The researchers found a definite influence on the biosphere. There was
a decrease in net production of biomass in tropical forests and in boreal
forests located in higher northern latitudes. However, there was a slight
increase in biomass production in the mid-latitudes.
"We think this mixed message is coming as a result of feedback
mechanisms such as changes in water stress," Wuebbles said. "Without
those feedbacks, we would have seen a decrease in net primary production
everywhere."
Photosynthesis depends not only on atmospheric carbon dioxide and incident
solar radiation, but also on an ample water supply, Wuebbles said. "In
water-stressed regions, such as deserts, biomass is heavily dependent
on the availability of water, as well as sunlight. If you reduce the
solar radiation, there will be less evaporation from the soil, leaving
more water for plants to consume. With less water stress, the plants
can grow better, creating more biomass."
While previous studies have indicated that elevated levels of carbon
dioxide in the atmosphere would stimulate photosynthesis, resulting
in increased primary production of vegetation, the situation is not
quite that simple, Wuebbles said. "For example, blocking some sunlight
would decrease plant growth, but that would also decrease uptake, which
would give a positive feedback on the amount of carbon dioxide in the
atmosphere, which could lead to more climate change."
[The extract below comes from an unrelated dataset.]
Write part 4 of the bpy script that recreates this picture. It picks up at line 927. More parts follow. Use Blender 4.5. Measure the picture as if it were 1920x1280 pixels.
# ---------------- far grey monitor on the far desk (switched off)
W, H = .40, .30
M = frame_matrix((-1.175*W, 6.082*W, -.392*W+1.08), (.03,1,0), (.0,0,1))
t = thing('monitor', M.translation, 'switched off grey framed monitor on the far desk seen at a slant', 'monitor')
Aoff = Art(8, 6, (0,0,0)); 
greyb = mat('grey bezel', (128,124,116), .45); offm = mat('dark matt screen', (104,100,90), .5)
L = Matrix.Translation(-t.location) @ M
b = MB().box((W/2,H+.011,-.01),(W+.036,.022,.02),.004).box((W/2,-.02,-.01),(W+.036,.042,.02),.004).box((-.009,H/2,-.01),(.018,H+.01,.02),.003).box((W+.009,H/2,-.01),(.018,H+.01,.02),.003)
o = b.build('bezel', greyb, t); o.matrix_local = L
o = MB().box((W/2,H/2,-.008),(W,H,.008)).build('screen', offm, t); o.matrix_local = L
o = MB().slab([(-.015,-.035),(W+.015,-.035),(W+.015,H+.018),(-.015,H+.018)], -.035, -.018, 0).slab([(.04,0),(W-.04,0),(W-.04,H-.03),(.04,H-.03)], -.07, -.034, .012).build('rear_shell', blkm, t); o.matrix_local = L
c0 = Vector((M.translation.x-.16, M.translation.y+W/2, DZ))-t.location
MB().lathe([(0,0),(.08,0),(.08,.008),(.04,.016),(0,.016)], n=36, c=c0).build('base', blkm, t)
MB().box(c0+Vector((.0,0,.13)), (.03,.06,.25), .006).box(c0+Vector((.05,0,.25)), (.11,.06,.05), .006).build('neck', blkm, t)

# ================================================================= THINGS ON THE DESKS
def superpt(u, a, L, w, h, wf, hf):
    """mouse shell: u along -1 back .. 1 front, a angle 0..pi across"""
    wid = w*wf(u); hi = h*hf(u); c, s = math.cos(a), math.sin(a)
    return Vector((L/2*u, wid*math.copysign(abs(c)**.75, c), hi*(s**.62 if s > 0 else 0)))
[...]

More work needs to be done to understand the impacts on the biosphere
from an engineered response to climate change, Wuebbles said. "In
particular, we need to take into account these various feedback mechanisms
that may affect the amount of carbon dioxide in the atmosphere."
Wuebbles will present the team’s preliminary findings at the American
Geophysical Union meeting in San Francisco on Wednesday, Dec. 12.